* STORED DATA:

** begin **

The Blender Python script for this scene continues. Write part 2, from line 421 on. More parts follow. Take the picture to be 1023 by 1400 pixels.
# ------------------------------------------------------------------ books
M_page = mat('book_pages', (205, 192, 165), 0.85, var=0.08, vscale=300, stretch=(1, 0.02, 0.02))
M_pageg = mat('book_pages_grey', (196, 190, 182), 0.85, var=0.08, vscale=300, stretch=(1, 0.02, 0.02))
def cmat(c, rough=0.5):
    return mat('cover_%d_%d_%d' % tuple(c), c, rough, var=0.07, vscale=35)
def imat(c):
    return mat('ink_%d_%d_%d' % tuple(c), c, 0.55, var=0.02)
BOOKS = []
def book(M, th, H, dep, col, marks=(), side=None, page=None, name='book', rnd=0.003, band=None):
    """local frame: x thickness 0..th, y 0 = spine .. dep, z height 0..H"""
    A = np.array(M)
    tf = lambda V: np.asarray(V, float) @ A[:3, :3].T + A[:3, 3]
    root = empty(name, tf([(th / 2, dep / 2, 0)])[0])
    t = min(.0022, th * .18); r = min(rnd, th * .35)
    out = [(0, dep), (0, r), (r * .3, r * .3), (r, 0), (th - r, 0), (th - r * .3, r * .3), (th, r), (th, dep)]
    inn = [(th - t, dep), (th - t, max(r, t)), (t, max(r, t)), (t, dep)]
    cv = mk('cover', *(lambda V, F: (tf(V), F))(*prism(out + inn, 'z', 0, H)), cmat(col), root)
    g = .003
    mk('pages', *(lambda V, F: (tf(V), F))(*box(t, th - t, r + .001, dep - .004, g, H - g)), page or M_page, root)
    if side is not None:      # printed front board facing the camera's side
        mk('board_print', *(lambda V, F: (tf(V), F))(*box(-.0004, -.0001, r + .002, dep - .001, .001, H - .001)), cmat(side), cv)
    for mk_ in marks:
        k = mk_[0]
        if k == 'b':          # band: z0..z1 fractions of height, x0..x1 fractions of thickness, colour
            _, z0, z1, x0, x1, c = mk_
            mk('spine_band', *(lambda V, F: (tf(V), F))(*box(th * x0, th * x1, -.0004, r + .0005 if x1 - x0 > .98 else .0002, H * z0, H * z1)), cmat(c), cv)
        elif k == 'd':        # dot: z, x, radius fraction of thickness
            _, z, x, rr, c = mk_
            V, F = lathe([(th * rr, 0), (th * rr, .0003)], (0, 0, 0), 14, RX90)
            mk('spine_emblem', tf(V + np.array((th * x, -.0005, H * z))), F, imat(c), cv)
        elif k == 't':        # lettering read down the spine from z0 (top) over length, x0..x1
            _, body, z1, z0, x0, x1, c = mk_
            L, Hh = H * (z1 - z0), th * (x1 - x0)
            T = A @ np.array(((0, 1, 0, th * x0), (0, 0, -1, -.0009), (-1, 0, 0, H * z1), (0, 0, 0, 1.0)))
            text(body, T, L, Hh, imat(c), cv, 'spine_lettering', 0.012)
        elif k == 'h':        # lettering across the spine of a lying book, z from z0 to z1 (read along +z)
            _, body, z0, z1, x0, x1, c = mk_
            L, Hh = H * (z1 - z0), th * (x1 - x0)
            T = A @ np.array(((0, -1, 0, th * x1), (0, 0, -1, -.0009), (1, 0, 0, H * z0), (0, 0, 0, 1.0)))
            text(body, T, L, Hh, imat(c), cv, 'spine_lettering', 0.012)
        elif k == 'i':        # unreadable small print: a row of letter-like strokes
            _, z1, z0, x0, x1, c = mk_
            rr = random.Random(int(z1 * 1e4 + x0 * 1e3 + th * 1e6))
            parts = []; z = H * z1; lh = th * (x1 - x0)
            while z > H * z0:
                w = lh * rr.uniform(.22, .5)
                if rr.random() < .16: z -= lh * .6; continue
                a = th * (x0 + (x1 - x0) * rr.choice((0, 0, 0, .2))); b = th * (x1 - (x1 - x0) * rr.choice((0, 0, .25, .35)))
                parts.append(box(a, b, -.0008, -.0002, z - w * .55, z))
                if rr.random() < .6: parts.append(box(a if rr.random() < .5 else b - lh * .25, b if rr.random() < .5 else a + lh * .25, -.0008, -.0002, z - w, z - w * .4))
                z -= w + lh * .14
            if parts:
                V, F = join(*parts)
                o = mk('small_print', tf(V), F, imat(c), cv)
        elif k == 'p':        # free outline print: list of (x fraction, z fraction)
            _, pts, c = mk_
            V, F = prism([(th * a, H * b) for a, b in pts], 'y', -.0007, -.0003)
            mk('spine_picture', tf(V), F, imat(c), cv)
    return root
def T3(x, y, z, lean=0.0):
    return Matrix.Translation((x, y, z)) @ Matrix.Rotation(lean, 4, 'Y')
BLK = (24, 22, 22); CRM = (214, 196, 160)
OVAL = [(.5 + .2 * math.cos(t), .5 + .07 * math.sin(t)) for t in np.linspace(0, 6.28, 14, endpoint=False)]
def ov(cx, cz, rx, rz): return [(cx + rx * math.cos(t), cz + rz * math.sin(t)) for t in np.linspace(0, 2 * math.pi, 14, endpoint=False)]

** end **

Once more, set down the full listing, verbatim.

The Blender Python script for this scene continues. Write part 2, from line 421 on. More parts follow. Take the picture to be 1023 by 1400 pixels.
# ------------------------------------------------------------------ books
M_page = mat('book_pages', (205, 192, 165), 0.85, var=0.08, vscale=300, stretch=(1, 0.02, 0.02))
M_pageg = mat('book_pages_grey', (196, 190, 182), 0.85, var=0.08, vscale=300, stretch=(1, 0.02, 0.02))
def cmat(c, rough=0.5):
    return mat('cover_%d_%d_%d' % tuple(c), c, rough, var=0.07, vscale=35)
def imat(c):
    return mat('ink_%d_%d_%d' % tuple(c), c, 0.55, var=0.02)
BOOKS = []
def book(M, th, H, dep, col, marks=(), side=None, page=None, name='book', rnd=0.003, band=None):
    """local frame: x thickness 0..th, y 0 = spine .. dep, z height 0..H"""
    A = np.array(M)
    tf = lambda V: np.asarray(V, float) @ A[:3, :3].T + A[:3, 3]
    root = empty(name, tf([(th / 2, dep / 2, 0)])[0])
    t = min(.0022, th * .18); r = min(rnd, th * .35)
    out = [(0, dep), (0, r), (r * .3, r * .3), (r, 0), (th - r, 0), (th - r * .3, r * .3), (th, r), (th, dep)]
    inn = [(th - t, dep), (th - t, max(r, t)), (t, max(r, t)), (t, dep)]
    cv = mk('cover', *(lambda V, F: (tf(V), F))(*prism(out + inn, 'z', 0, H)), cmat(col), root)
    g = .003
    mk('pages', *(lambda V, F: (tf(V), F))(*box(t, th - t, r + .001, dep - .004, g, H - g)), page or M_page, root)
    if side is not None:      # printed front board facing the camera's side
        mk('board_print', *(lambda V, F: (tf(V), F))(*box(-.0004, -.0001, r + .002, dep - .001, .001, H - .001)), cmat(side), cv)
    for mk_ in marks:
        k = mk_[0]
        if k == 'b':          # band: z0..z1 fractions of height, x0..x1 fractions of thickness, colour
            _, z0, z1, x0, x1, c = mk_
            mk('spine_band', *(lambda V, F: (tf(V), F))(*box(th * x0, th * x1, -.0004, r + .0005 if x1 - x0 > .98 else .0002, H * z0, H * z1)), cmat(c), cv)
        elif k == 'd':        # dot: z, x, radius fraction of thickness
            _, z, x, rr, c = mk_
            V, F = lathe([(th * rr, 0), (th * rr, .0003)], (0, 0, 0), 14, RX90)
            mk('spine_emblem', tf(V + np.array((th * x, -.0005, H * z))), F, imat(c), cv)
        elif k == 't':        # lettering read down the spine from z0 (top) over length, x0..x1
            _, body, z1, z0, x0, x1, c = mk_
            L, Hh = H * (z1 - z0), th * (x1 - x0)
            T = A @ np.array(((0, 1, 0, th * x0), (0, 0, -1, -.0009), (-1, 0, 0, H * z1), (0, 0, 0, 1.0)))
            text(body, T, L, Hh, imat(c), cv, 'spine_lettering', 0.012)
        elif k == 'h':        # lettering across the spine of a lying book, z from z0 to z1 (read along +z)
            _, body, z0, z1, x0, x1, c = mk_
            L, Hh = H * (z1 - z0), th * (x1 - x0)
            T = A @ np.array(((0, -1, 0, th * x1), (0, 0, -1, -.0009), (1, 0, 0, H * z0), (0, 0, 0, 1.0)))
            text(body, T, L, Hh, imat(c), cv, 'spine_lettering', 0.012)
        elif k == 'i':        # unreadable small print: a row of letter-like strokes
            _, z1, z0, x0, x1, c = mk_
            rr = random.Random(int(z1 * 1e4 + x0 * 1e3 + th * 1e6))
            parts = []; z = H * z1; lh = th * (x1 - x0)
            while z > H * z0:
                w = lh * rr.uniform(.22, .5)
                if rr.random() < .16: z -= lh * .6; continue
                a = th * (x0 + (x1 - x0) * rr.choice((0, 0, 0, .2))); b = th * (x1 - (x1 - x0) * rr.choice((0, 0, .25, .35)))
                parts.append(box(a, b, -.0008, -.0002, z - w * .55, z))
                if rr.random() < .6: parts.append(box(a if rr.random() < .5 else b - lh * .25, b if rr.random() < .5 else a + lh * .25, -.0008, -.0002, z - w, z - w * .4))
                z -= w + lh * .14
            if parts:
                V, F = join(*parts)
                o = mk('small_print', tf(V), F, imat(c), cv)
        elif k == 'p':        # free outline print: list of (x fraction, z fraction)
            _, pts, c = mk_
            V, F = prism([(th * a, H * b) for a, b in pts], 'y', -.0007, -.0003)
            mk('spine_picture', tf(V), F, imat(c), cv)
    return root
def T3(x, y, z, lean=0.0):
    return Matrix.Translation((x, y, z)) @ Matrix.Rotation(lean, 4, 'Y')
BLK = (24, 22, 22); CRM = (214, 196, 160)
OVAL = [(.5 + .2 * math.cos(t), .5 + .07 * math.sin(t)) for t in np.linspace(0, 6.28, 14, endpoint=False)]
def ov(cx, cz, rx, rz): return [(cx + rx * math.cos(t), cz + rz * math.sin(t)) for t in np.linspace(0, 2 * math.pi, 14, endpoint=False)]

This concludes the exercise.